# What you will do:
Copy every line with the string "pixels" in it.

# Extracted information:

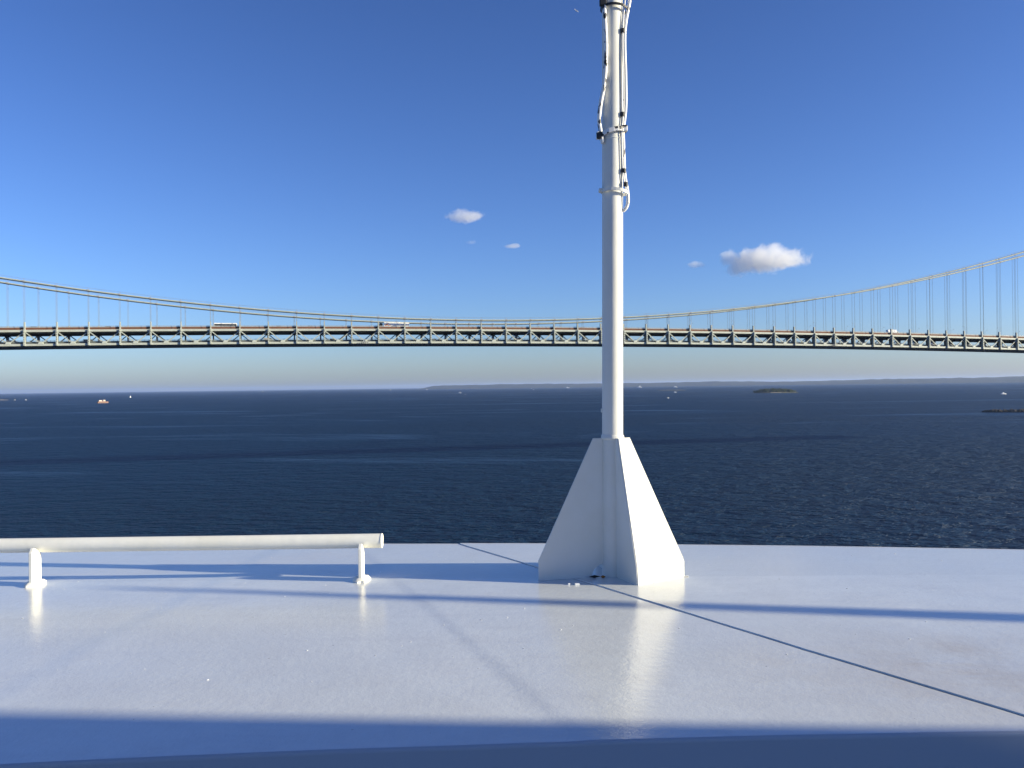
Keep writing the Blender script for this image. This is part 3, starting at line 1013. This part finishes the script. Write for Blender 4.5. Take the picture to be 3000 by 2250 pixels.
# ------------------------------------------------------------------ far shore and islands
def far_hills():
    mb = MB()
    n = 420
    prof = [(-.185, 3), (-.14, 5), (-.108, 8), (-.100, 30), (-.088, 92), (-.03, 102), (.02, 108), (.045, 98), (.09, 92), (.14, 90), (.19, 96), (.22, 104), (.25, 96), (.29, 78), (.33, 76), (.38, 90), (.42, 98), (.48, 98), (.54, 104), (.58, 116), (.64, 122), (.75, 118), (.9, 110)]
    def hgt(u):
        for (a, x), (b, y) in zip(prof, prof[1:]):
            if a <= u <= b: return x + (y - x) * (u - a) / (b - a)
        return prof[-1][1]
    rows = [(0, -2), (40, 3), (220, .35), (520, .72), (900, .96), (1300, 1.0), (2600, .8), (4200, -.05)]
    for i in range(n + 1):
        u = -.185 + 1.085 * i / n
        shore = 19500 - 6500 * max(0, min(1, (u + .1) / .7))
        h = hgt(u) * .86
        for j, (d, k) in enumerate(rows):
            Y = shore + d * (1 if h > 20 else .25)
            z = k if j < 2 else (h * k + (5 + h * .05) * mnoise.fractal(Vector((u * 55, j * .7, 2)), 1, 2, 4) * (h > 20))
            if j >= 2 and j < 7: z = max(z, 1.5)
            mb.v.append((u * Y, Y, z))
    m = len(rows)
    for i in range(n):
        for j in range(m - 1):
            a = i * m + j
            mb.face((a, a + m, a + m + 1, a + 1))
    return tag(mb.build('hills', M_HILL, smooth='all'), kind='structure')
far_hills()

def low_island(name, cx, cy, rx, ry, h, mat, seed):
    mb = MB()
    n = 48
    R = ((1.0, -1), (.93, .18), (.8, .5), (.55, .85), (.25, 1.0))
    for k, (r, z) in enumerate(R):
        for i in range(n):
            a = 2 * pi * i / n
            w = 1 + .14 * mnoise.noise(Vector((cos(a) * 1.6 + seed, sin(a) * 1.6, 0)))
            mb.v.append((rx * r * w * cos(a), ry * r * w * sin(a), h * z + (h * .25 * mnoise.noise(Vector((cos(a) * 3 * r + seed, sin(a) * 3 * r, 4))) if z > .1 else 0)))
    mb.v.append((0, 0, h))
    for k in range(len(R) - 1):
        for i in range(n):
            i2 = (i + 1) % n
            mb.face((k * n + i, k * n + i2, (k + 1) * n + i2, (k + 1) * n + i))
    for i in range(n): mb.face(((len(R) - 1) * n + i, (len(R) - 1) * n + (i + 1) % n, len(mb.v) - 1))
    return mb.build(name, mat, None, smooth='all', loc=(cx, cy, 0))
tag(low_island('island', 1172, 3960, 112, 62, 6, M_SHORE, 1), kind='structure')
tag(low_island('sandbar', 1135, 6300, 108, 50, 4.2, M_SHORE, 5), kind='structure')
tag(low_island('sand_spit', -3330, 5500, 215, 70, 4.5, M_SAND, 8), kind='structure')
mb = MB(); mb.prism([(-26, 0), (26, 0), (22, 3.2), (-22, 3.0)], 'y', 0, 6)
tag(mb.build('rubble_beach', M_SAND, None, loc=(1160, 3893, .2)), kind='structure')

def island_wood():
    r = random.Random(3)
    mb = MB()
    clumps = []
    for i in range(150):
        a, q = r.uniform(0, 2 * pi), sqrt(r.random())
        x, y = 96 * q * cos(a), 50 * q * sin(a)
        edge = 1 - q
        clumps.append((x, y, 5 + r.uniform(3, 9) * (0.35 + .9 * min(1, edge * 2.2)) * (1 if -70 < x < 85 else .5), r.uniform(3.5, 6.5)))
    for x, y, z, s in clumps:
        for k in range(46):
            d = Vector((r.gauss(0, 1), r.gauss(0, 1), r.gauss(0, .8))).normalized() * s * r.uniform(.55, 1.08)
            c = Vector((x, y, z)) + d
            if c.z < 1.0: c.z = 1.0
            n = (d + Vector((r.uniform(-2, 2), r.uniform(-2, 2), r.uniform(-1, 2)))).normalized()
            u = n.orthogonal().normalized(); w = n.cross(u)
            q = r.uniform(.8, 1.9); b = len(mb.v)
            for e, f in ((-1, -.7), (1, -.6), (.8, .8), (-.6, 1)):
                p = c + u * e * q + w * f * q
                mb.v.append(tuple(p))
            mb.face((b, b + 1, b + 2, b + 3))
    o = mb.build('island_wood', M_LEAF, None, loc=(1172, 3960, 0))
    tag(o, 'low green wood covering the small island', 'trees', kind='stuff')
island_wood()

def breakwater():
    r = random.Random(11)
    root = empty('breakwater', (656, 1236, 0))
    tag(root, 'dark rock breakwater reaching in from the right edge', 'breakwater')
    mb = MB()
    for i in range(520):
        t = r.random()
        x = t * 190
        w = min(1, .25 + x / 14)
        y = r.gauss(0, 2.4) * w
        z = max(-.4, (3.6 * w) * (1 - abs(y) / 7.5) + r.uniform(-1.1, .3))
        s = r.uniform(.7, 1.9)
        b = len(mb.v)
        k = 0
        for sx, sy, sz in ((-1, -1, -1), (1, -1, -1), (1, 1, -1), (-1, 1, -1), (-1, -1, 1), (1, -1, 1), (1, 1, 1), (-1, 1, 1)):
            j = 1 - .35 * r.random()
            mb.v.append((x + sx * s * j * .9, y - x * .27 + sy * s * j * .8, z + sz * s * j * .65))
        for q in ((0, 3, 2, 1), (4, 5, 6, 7), (0, 1, 5, 4), (1, 2, 6, 5), (2, 3, 7, 6), (3, 0, 4, 7)): mb.face([b + e for e in q])
    o = mb.build('boulders', M_ROCK, root)
    o['kind'] = 'stuff'
    mb = MB()
    mb.prism([(-1, -2), (1.5, 1.2), (190, 1.8), (192, -2)], 'y', -1.8, 1.8)
    c = mb.build('rubble_core', M_ROCK, root); c.rotation_euler = (0, 0, -.264)
breakwater()

# ------------------------------------------------------------------ boats
def hull_mesh(L, B, H, mat, name, parent):
    mb = MB()
    st = 9
    for i in range(st):
        t = i / (st - 1)
        x = -L / 2 + L * t
        w = B / 2 * (.82 + .18 * min(1, t * 3)) * (1 if t < .6 else max(.03, 1 - ((t - .6) / .4) ** 2))
        sh = H * (1 + .35 * max(0, t - .5))
        for y, z in ((-w * .75, -.4), (w * .75, -.4), (w, sh), (-w, sh)): mb.v.append((x, y, z))
    for i in range(st - 1):
        for q in range(4):
            q2 = (q + 1) % 4
            mb.face((4 * i + q, 4 * i + q2, 4 * i + 4 + q2, 4 * i + 4 + q))
    mb.face((0, 1, 2, 3)); b = 4 * (st - 1); mb.face((b + 3, b + 2, b + 1, b))
    return mb.build(name, mat, parent)
def ferry():
    r = tag(empty('ferry', (-1590, 3440, 0), radians(52)), 'orange hulled ferry with cream upper decks on the water at left', 'ferry')
    hull_mesh(44, 12, 5.5, M_HULLO, 'hull', r)
    MB().span(-19, 9, -4.9, 4.9, 5.4, 8.0).build('main_cabin', M_HULLO, r, bevel=.2)
    MB().span(-17, -6, -4.4, 4.4, 8.0, 11.4).build('superstructure', M_CREAM, r, bevel=.3)
    MB().span(0, 8, -4.4, 4.4, 8.0, 12.4).build('superstructure', M_CREAM, r, bevel=.3)
    mb = MB(); mb.tube([(-3, 0, 7.9), (-3.2, 0, 13.4)], [1.2, 1.0], 12); mb.build('funnel', M_HULLO, r, smooth=True)
    mb = MB(); mb.tube([(4, 0, 12.3), (4, 0, 17)], .15, 6); mb.build('mast', M_GREY, r)
    MB().span(.5, 8.05, -4.45, 4.45, 10.4, 11.3).build('window_band', M_GLASS, r)
ferry()
def motorboat(name, loc, rz, L, label, cat='boat', tall=1.0):
    r = tag(empty(name, loc, rz), label, cat)
    hull_mesh(L, L * .3, L * .12, M_CARW, 'hull', r)
    MB().span(-L * .3, L * .12, -L * .11, L * .11, L * .12, L * (.12 + .13 * tall)).build('cabin', M_CARW, r, bevel=L * .01)
    MB().span(-L * .2, L * .02, -L * .08, L * .08, L * (.12 + .13 * tall), L * (.12 + .22 * tall)).build('flybridge', M_CARW, r, bevel=L * .01)
    return r
def wake(parent, L, W):
    mb = MB()
    r = random.Random(2)
    n = 30
    for i in range(n + 1):
        t = i / n
        w = W * (.25 + .75 * t)
        h = .9 * (1 - t) ** 2 + .06
        c = 6 * sin(t * 3)
        for y, z in ((-w, .03), (-w * .4, h * r.uniform(.5, 1)), (w * .4, h * r.uniform(.5, 1)), (w, .03)):
            mb.v.append((-L * t, y + c * t, z))
    for i in range(n):
        for q in range(3): mb.face((4 * i + q, 4 * i + 4 + q, 4 * i + 5 + q, 4 * i + 1 + q))
    return mb.build('wake', M_FOAM, parent)
mbt = motorboat('motorboat', (-373, 6300, 0), radians(-10), 22, 'white motorboat throwing a foaming wake beneath the bridge', tall=1.2)
wake(mbt, 95, 8)
motorboat('motorboat', (-3045, 5424, 0), .4, 9, 'leftmost tiny white motorboat near the left edge')
motorboat('motorboat', (-2921, 5320, 0), .2, 12, 'tiny white motorboat second from the left edge')
motorboat('motorboat', (1526, 2749, 0), .1, 17, 'flat white motorboat near the right edge below the far shore')
motorboat('yacht', (1840, 12800, 0), pi, 72, 'large white yacht off the far shore right of the mast', 'yacht', tall=1.3)
motorboat('motorboat', (2270, 12300, 0), 0, 50, 'white vessel on the horizon between the yacht and the island')
motorboat('motorboat', (866, 4703, 0), 0, 15, 'small white motorboat below the low sandbar')
motorboat('motorboat', (248, 10218, 0), .3, 16, 'tiny white motorboat just left of the mast near the far shore')
motorboat('motorboat', (340, 15500, 0), 2.6, 22, 'faint white boat close under the far hills left of the mast')
motorboat('motorboat', (980, 15600, 0), 0, 60, 'long pale vessel close under the hills beside the mast')
motorboat('motorboat', (-1500, 15600, 0), 0, 34, 'pale boat off the headland where the hills begin')
def sailboat(loc, L, label):
    r = tag(empty('sailboat', loc, .9), label, 'sailboat')
    hull_mesh(L, L * .28, L * .1, M_CARW, 'hull', r)
    mb = MB(); mb.tube([(0, 0, 0), (0, 0, L * 1.35)], .1, 6); mb.build('mast', M_GREY, r)
    mb = MB(); mb.prism([(-.1, L * .2), (-L * .42, L * .22), (-.1, L * 1.3)], 'y', -.05, .05); mb.build('mainsail', M_SAIL, r)
    mb = MB(); mb.prism([(.3, L * 1.15), (L * .45, L * .2), (.3, L * .22)], 'y', -.05, .05); mb.build('jib', M_SAIL, r)
sailboat((-2655, 6160, 0), 11, 'white sailboat out on the left of the bay beyond the ferry')
sailboat((-4700, 16700, 0), 17, 'tiny white sail on the horizon between ferry and headland')
sailboat((-2100, 15300, 0), 16, 'tiny white sail off the low sand point of the far shore')
# channel marker and buoy
b = tag(empty('channel_marker', (986, 12608, 0)), 'dark channel marker standing in the water left of the mast', 'buoy')
mb = MB(); mb.tube([(0, 0, -1), (0, 0, 3)], 7, 12); mb.build('base', M_ROCK, b)
mb = MB(); mb.tube([(0, 0, 3), (0, 0, 24), (0, 0, 26)], [2.6, 1.8, 2.6], 10); mb.build('tower', M_REDBUOY, b)
b = tag(empty('buoy', (-260, 4904, 0)), 'small pale buoy right of the wake of the motorboat', 'buoy')
mb = MB(); mb.tube([(0, 0, -.5), (0, 0, 1.2)], [1.6, 1.6], 12); mb.build('float', M_CARW, b)
mb = MB(); mb.tube([(0, 0, 1.2), (0, 0, 4.6)], [.8, .3], 8); mb.build('cage', M_CARW, b)

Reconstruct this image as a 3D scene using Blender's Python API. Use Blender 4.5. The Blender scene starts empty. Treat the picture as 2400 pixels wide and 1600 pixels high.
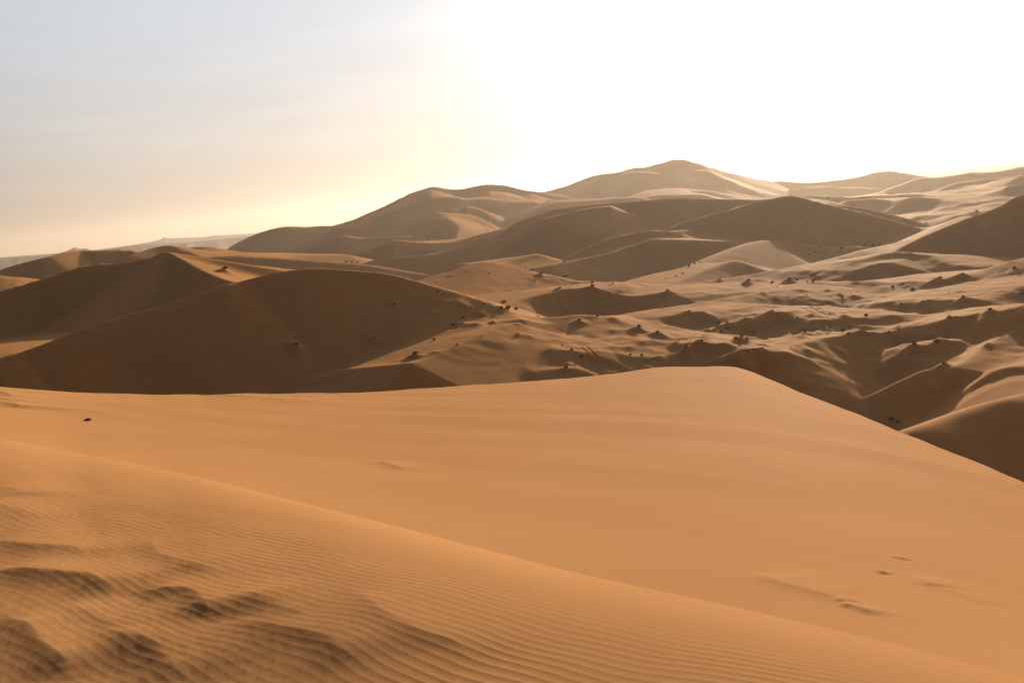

# Solution to this task:
Keep writing the Blender script for this image. This is part 3, starting at line 1013. This part finishes the script. Write for Blender 4.5. Take the picture to be 3000 by 2250 pixels.
Reconstruct this image as a 3D scene using Blender's Python API. Use Blender 4.5. The Blender scene starts empty. Treat the picture as 2400 pixels wide and 1600 pixels high.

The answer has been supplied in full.